Aim -
Give the data again exactly, from its opening line through the line in which "printed menu signs" appears.

Records to use -
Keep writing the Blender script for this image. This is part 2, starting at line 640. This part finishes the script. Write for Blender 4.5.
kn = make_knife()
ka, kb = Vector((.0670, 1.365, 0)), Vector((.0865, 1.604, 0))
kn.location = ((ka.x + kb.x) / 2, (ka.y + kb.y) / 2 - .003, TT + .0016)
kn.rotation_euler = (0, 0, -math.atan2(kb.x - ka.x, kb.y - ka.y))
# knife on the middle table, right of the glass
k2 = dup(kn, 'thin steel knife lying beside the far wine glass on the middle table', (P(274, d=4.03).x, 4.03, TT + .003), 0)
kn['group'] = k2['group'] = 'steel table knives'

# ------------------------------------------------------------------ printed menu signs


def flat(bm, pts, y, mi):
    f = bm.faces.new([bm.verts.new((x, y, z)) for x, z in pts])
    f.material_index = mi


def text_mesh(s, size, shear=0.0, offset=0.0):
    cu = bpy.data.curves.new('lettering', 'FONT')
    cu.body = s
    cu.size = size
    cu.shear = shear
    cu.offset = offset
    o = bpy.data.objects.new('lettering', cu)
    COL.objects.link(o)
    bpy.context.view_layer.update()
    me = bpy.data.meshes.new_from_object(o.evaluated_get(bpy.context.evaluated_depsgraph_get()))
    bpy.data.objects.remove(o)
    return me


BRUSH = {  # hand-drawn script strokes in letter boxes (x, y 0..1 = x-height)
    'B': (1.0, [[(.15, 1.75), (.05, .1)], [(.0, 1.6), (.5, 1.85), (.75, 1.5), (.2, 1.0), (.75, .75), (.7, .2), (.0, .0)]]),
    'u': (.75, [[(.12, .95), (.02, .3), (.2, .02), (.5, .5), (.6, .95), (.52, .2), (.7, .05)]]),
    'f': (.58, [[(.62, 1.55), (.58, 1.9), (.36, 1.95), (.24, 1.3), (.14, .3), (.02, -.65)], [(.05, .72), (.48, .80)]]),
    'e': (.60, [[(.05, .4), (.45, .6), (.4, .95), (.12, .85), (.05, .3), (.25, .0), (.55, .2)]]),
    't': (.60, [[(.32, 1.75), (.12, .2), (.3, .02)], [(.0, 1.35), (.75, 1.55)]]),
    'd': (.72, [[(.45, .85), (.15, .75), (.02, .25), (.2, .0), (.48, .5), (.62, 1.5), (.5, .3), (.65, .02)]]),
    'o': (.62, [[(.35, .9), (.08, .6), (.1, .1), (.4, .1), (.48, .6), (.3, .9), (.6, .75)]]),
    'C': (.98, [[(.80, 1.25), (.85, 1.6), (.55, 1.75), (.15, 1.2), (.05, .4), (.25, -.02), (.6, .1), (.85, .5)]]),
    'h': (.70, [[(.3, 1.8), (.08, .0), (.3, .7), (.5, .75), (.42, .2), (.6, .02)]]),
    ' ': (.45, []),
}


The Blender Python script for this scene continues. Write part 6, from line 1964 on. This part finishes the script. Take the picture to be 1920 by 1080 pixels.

Solution for this task -
Keep writing the Blender script for this image. This is part 2, starting at line 640. This part finishes the script. Write for Blender 4.5.
kn = make_knife()
ka, kb = Vector((.0670, 1.365, 0)), Vector((.0865, 1.604, 0))
kn.location = ((ka.x + kb.x) / 2, (ka.y + kb.y) / 2 - .003, TT + .0016)
kn.rotation_euler = (0, 0, -math.atan2(kb.x - ka.x, kb.y - ka.y))
# knife on the middle table, right of the glass
k2 = dup(kn, 'thin steel knife lying beside the far wine glass on the middle table', (P(274, d=4.03).x, 4.03, TT + .003), 0)
kn['group'] = k2['group'] = 'steel table knives'

# ------------------------------------------------------------------ printed menu signs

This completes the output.